Come Domus ha già avuto modo di raccontare, il Brutalismo si è sviluppato a partire dagli anni ’50 del secolo scorso, un tempo in cui il pensiero architettonico riformulava il lessico del costruire per fare fronte alle esigenze della società ferita dalla guerra e pronta a ripartire. Il risultato è un’architettura che cerca di liberarsi dalle rigidità del Movimento Moderno, scarnificata e disinvoltamente anti-edonistica, che privilegia l’etica all’estetica e si caratterizza per il funzionalismo schietto, l’impostazione gerarchica della struttura e la plasticità dei volumi. La firma estetica del brutalismo – per ragioni al contempo espressive ed economiche – è appunto il beton brut, il cemento armato a vista, che ritroviamo a ogni latitudine e in ogni continente, nelle espressioni europee come l’Unité d’Habitation di Le Corbusier a Marsiglia e le realizzazioni dell'area anglosassone, così come nelle differenti espressioni tropicali, sempre in dialogo con città e natura.
In Italia, come sempre caso peculiare, più che un vero e proprio gruppo o movimento brutalista che si afferma, sono piuttosto diversi percorsi storici e di ricerca – radicali, postmoderni, organicisti, indipendenti – ad incrociare quella che, specialmente oggi, è classificata e globalmente accettata come estetica brutalista, oppure ad integrare le componenti di programma sociale proprie di progetti brutalisti loro contemporanei. Per questo, pur nella differenza dei loro percorsi, abbiamo raccolto 20 di queste architetture per esplorare la specificità italiana del tema: dalle opere istituzionali (Viganò, Castiglioni, Banca d’Italia a Catania, Spence, Sartogo, Albertini, D’Amore-Basile), agli edifici di culto (Guacci, Arrighetti, Andrault-Parat), al terziario (Zanuso), agli interventi residenziali alla scala architettonica (Perugini, Berarducci, Graffi-Musmeci, Busiri Vici) e urbana (Vecchi, De Carlo, Aymonino-Rossi, Fiorentino, Celli-Tognon). Comune denominatore è, soprattutto alle origini, la fiducia nel cambiamento – nell'approccio progettuale, nella cultura e nella politica – facendo leva sul diritto alla città e alla casa e su un’idea di società equa e coesa.

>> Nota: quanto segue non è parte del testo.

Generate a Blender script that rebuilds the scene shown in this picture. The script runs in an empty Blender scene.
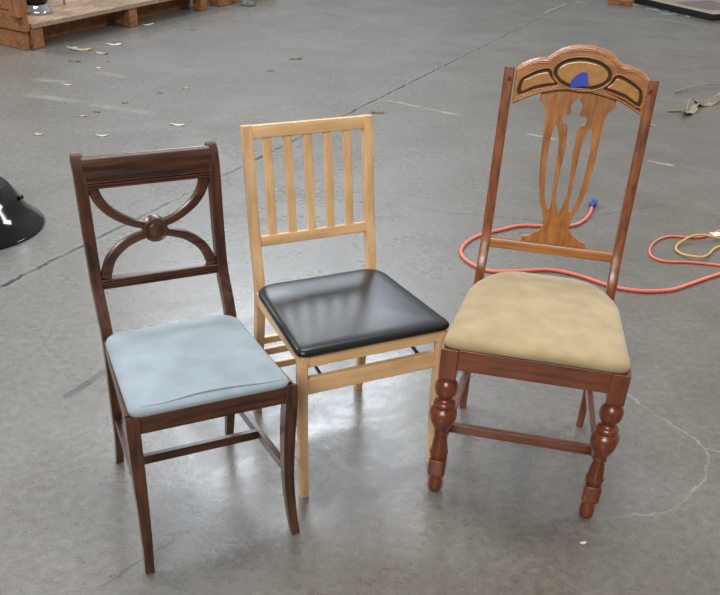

La naturale corrosione fisica del materiale e il degrado antropico che hanno talvolta segnato alcune opere hanno contribuito a consolidare nell’immaginario collettivo l’iconografia delle architetture brutaliste come di “cadaveri insepolti" (parafrasando Ernesto Nathan Rogers), spesso utilizzate come parafulmine per giustificare politiche pubbliche fallimentari. A volte demolite, a volte abbandonate, a volte snaturate, a volte additate a monito di un passato gravoso come le masse che le compongono, molte architetture brutaliste in Italia restano però una ricca eredità storico-testimoniale che pone oggi una inevitabile questione: se sia più brutale (in senso letterale) un’opera filologicamente brutalista nelle forme e nei contenuti o certa edilizia corrente semplicistica e anestetizzata, fatta di villettopoli pseudo-vernacolari o proliferazioni speculative, che punteggia le città italiane contemporanee, e che di cambiare il mondo con l’architettura non fa il minimo tentativo.